Ce mot du siècle, ennui, Louis XV, le débauché, le rassasié, le répétera.
Choiseul - Sire, le peuple souffre !
Le roi : - Je m'ennuie.

Rendons justice à Rousseau; il est venu, vers la fin de cette lamentable époque, secouer de sa rude main tous ces gens qui s'ennuyaient.
Que leur a-t-il apporté? Le devoir et la famille bien incomplets, sonnant faux par plus d'un endroit, mais enfin il a foulé aux pieds toute cette société pourrie, il a parlé aux mères de nourrir leurs enfants, aux pères d'élever leurs fils, il a brisé les fenêtres, déchiré les rideaux de lampas, soufflé sur les bougies il a mis du soleil, de la nature et du grand air partout.
On a entendu le chant des oiseaux sous les feuilles; même on a cru surprendre, çà et là, dans la famille, quelques accents d'amour. L'excès de sécheresse s'en est allé, la mode en est passée; on voit poindre la sensibilité, peut-être la sensiblerie, qui fait une étrange figure entre l'égoïsme aride, sardonique et douteur de madame du Deffant, et la roideur hautaine, froide, drapée à l'antique, de madame Rolland la romaine!
Rousseau, ne l'oublions point, sort d'un pays de la Bible.
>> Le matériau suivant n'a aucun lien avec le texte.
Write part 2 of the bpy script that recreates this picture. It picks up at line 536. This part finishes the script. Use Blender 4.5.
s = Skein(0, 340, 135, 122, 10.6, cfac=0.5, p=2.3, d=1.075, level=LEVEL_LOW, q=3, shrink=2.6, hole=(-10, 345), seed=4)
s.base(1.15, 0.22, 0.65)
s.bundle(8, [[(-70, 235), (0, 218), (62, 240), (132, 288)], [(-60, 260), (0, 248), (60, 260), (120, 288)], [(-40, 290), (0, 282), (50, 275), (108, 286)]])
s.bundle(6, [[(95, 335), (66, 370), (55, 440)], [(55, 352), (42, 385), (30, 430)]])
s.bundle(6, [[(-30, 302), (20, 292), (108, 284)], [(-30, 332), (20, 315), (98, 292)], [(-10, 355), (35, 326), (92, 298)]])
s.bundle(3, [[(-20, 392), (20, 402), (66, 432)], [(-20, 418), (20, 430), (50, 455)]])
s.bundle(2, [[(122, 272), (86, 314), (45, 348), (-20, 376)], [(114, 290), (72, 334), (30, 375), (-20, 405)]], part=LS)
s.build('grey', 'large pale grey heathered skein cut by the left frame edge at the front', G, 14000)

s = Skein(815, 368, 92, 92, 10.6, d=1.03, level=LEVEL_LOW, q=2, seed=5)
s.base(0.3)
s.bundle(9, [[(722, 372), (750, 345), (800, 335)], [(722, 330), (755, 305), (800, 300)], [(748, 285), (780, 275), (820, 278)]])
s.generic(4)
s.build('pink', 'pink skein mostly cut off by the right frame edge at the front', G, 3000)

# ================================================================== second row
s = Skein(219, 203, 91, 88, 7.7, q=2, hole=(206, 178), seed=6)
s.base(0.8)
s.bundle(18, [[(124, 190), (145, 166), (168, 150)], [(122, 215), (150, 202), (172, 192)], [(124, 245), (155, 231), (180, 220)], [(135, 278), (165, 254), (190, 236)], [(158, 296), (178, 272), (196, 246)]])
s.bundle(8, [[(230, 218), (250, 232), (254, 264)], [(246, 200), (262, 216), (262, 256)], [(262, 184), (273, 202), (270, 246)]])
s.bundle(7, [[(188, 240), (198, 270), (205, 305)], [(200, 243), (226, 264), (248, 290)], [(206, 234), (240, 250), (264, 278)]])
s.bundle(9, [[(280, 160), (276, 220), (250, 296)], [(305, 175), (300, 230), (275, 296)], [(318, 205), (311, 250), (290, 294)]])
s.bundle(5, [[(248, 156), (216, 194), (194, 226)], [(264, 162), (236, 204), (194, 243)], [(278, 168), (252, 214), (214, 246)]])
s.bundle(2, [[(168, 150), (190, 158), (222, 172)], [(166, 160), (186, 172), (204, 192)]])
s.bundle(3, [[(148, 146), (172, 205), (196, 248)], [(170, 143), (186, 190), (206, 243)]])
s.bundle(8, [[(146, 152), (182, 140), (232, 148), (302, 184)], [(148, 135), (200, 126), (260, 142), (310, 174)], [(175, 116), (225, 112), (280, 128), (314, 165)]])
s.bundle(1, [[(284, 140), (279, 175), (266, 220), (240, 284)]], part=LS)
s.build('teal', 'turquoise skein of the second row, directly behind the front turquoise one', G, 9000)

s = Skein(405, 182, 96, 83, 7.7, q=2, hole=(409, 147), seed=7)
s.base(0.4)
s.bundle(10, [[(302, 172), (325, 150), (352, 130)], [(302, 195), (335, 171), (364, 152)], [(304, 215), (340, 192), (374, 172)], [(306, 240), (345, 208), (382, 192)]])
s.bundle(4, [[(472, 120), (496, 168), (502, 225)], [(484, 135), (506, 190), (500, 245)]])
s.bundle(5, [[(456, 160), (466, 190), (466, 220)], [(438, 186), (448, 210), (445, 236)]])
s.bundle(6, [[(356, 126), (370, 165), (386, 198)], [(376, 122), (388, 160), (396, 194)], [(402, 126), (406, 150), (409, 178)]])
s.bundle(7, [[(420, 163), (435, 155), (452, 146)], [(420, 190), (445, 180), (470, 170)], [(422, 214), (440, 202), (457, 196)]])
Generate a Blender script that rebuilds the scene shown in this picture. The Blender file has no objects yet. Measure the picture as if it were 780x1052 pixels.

Les souillures de sa conduite pas plus que les aberrations de son esprit ne sauraient empêcher qu'il n'ait respiré cet air vivifiant et pur, que la famille ne l'ait étreint - car elle était partout autour de lui, - qu'il n'ait rencontré, à chacun de ses premiers pas, le vrai mariage et le vrai bonheur.

Genève pouvait bien traverser, elle aussi, une phase de scepticisme, toutefois sa vieille Bible la gardait. Ses moeurs, fortement pénétrées de sainteté, de l'énergie et de la saveur bibliques, en conservaient la vigueur avec les parfums. Si les classes qu'on appelle les premières présentaient quelques scandales isolés, si leur tendance était frivole - une frivolité, notez-le, qui aurait paru terriblement austère aux pays voisins, - les classes qui venaient après, la bourgeoisie et le peuple, vivaient sur l'ancien fonds des mariages respectés et des familles unies : là, on s'aimait.
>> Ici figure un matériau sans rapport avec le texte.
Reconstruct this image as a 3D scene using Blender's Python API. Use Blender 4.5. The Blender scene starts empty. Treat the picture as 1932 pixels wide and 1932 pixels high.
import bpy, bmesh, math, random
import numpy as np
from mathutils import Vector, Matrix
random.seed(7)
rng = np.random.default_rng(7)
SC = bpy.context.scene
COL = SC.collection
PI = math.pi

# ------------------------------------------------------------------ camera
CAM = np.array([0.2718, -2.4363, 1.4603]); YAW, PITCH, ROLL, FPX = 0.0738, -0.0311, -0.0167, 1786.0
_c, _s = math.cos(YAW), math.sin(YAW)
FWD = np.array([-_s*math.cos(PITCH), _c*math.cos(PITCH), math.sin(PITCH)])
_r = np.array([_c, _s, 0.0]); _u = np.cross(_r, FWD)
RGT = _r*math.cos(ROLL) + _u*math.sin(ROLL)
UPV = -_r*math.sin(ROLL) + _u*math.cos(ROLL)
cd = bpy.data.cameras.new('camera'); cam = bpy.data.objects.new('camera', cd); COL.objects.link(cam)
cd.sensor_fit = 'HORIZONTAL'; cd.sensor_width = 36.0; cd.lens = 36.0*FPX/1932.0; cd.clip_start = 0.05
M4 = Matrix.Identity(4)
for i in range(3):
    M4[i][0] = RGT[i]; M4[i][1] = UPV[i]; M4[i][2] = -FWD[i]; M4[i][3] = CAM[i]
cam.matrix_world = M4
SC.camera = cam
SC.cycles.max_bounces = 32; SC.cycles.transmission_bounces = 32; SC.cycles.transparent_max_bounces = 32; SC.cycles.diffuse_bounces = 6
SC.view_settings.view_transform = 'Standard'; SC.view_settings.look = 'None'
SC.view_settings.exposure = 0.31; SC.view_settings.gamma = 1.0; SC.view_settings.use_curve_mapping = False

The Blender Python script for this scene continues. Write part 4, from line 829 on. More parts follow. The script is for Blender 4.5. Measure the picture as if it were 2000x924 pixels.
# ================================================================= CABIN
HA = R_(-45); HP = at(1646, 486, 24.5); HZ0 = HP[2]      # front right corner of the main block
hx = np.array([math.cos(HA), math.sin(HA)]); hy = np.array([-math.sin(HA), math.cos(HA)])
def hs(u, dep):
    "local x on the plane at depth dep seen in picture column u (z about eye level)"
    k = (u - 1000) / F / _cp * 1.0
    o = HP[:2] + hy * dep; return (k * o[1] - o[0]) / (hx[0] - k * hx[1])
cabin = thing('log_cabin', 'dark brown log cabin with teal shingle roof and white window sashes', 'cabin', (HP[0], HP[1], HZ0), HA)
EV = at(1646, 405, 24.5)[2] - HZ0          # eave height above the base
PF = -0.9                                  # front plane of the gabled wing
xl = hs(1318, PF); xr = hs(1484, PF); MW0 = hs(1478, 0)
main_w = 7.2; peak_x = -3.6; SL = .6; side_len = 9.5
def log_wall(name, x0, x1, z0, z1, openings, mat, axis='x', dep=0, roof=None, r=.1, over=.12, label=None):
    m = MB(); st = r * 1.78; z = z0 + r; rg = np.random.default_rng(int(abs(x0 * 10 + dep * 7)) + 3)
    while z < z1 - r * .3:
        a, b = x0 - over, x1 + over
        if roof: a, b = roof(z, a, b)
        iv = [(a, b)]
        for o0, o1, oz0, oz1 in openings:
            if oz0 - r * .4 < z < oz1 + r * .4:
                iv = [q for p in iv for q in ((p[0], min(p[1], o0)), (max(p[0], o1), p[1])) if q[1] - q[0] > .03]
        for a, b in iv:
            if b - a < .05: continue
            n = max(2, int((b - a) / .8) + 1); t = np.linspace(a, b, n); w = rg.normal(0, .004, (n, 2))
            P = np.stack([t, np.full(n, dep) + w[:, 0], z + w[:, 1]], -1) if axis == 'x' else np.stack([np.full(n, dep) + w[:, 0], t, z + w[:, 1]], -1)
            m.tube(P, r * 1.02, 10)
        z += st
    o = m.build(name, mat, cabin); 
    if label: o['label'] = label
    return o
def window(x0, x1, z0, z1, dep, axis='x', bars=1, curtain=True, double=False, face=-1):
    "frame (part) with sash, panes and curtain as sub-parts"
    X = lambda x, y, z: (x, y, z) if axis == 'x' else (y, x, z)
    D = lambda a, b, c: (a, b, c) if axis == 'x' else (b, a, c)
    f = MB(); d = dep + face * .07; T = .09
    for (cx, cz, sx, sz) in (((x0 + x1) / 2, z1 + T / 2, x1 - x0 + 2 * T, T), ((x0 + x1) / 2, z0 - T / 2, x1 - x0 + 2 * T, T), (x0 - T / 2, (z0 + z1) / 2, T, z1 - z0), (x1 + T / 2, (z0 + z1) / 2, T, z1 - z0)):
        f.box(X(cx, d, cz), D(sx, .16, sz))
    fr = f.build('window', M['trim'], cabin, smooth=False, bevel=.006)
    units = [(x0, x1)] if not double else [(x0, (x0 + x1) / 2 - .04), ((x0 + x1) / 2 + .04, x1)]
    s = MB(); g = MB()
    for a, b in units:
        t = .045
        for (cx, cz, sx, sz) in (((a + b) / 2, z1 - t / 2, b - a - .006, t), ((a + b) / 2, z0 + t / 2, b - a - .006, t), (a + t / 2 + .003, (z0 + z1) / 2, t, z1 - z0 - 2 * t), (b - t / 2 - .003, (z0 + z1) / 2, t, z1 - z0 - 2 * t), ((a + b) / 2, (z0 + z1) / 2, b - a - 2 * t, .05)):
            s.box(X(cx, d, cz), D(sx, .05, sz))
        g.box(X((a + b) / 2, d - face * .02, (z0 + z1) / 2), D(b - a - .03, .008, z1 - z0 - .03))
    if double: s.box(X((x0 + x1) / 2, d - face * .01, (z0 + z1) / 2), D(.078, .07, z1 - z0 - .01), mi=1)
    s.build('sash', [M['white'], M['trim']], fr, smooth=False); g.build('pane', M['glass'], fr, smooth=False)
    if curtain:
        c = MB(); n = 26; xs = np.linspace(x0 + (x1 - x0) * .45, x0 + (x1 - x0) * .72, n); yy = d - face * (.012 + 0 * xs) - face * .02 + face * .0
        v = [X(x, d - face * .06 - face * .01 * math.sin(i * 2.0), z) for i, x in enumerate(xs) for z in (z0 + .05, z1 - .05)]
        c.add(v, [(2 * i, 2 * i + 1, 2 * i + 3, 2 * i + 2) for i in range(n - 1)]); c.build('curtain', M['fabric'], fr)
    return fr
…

L'enfance de Rousseau, passée à Genève, explique Rousseau.
À son insu, Rousseau s'inspirait de la Bible. Il croyait inventer, il ne faisait que raconter - avec des souvenirs qu'altéraient trop souvent ses désordres ce que la Bible lui avait montré.
Le jet d'eau vive, tout mélangé qu'il est de limon, Tend l'existence à ce monde-là, desséché, altéré, agonisant sur les sables du désert.
Telles quelles, les théories de Rousseau, exactes quand elles se rapprochent de la Bible, fausses et tendues quand elles s'en écartent, plus gâtées encore par ce que le vice y apporte de défaillance et d'erreur, ces théories se sont imposées à la société perdue d'ennui, lasse à en mourir de ne rien croire, de ne rien faire, de ne rien aimer.
Il y a bien du factice encore : ni le mariage ni la famille n'ont pris leur rang; on les pressent, on ne les tient pas. N'importe! une nouvelle ère a commencé. Stérile, usé jusqu'à la corde, facile à la mort (2) impuissant à la vie, l'athéisme a - fait son temps.
Ce qu'il avait fait de la famille, il nous l'a dit !

.1. Lisez les mémoires de madame d'Épinay, vous verrez si j'en dis trop.

.2. Les échafauds l'ont bien prouvé.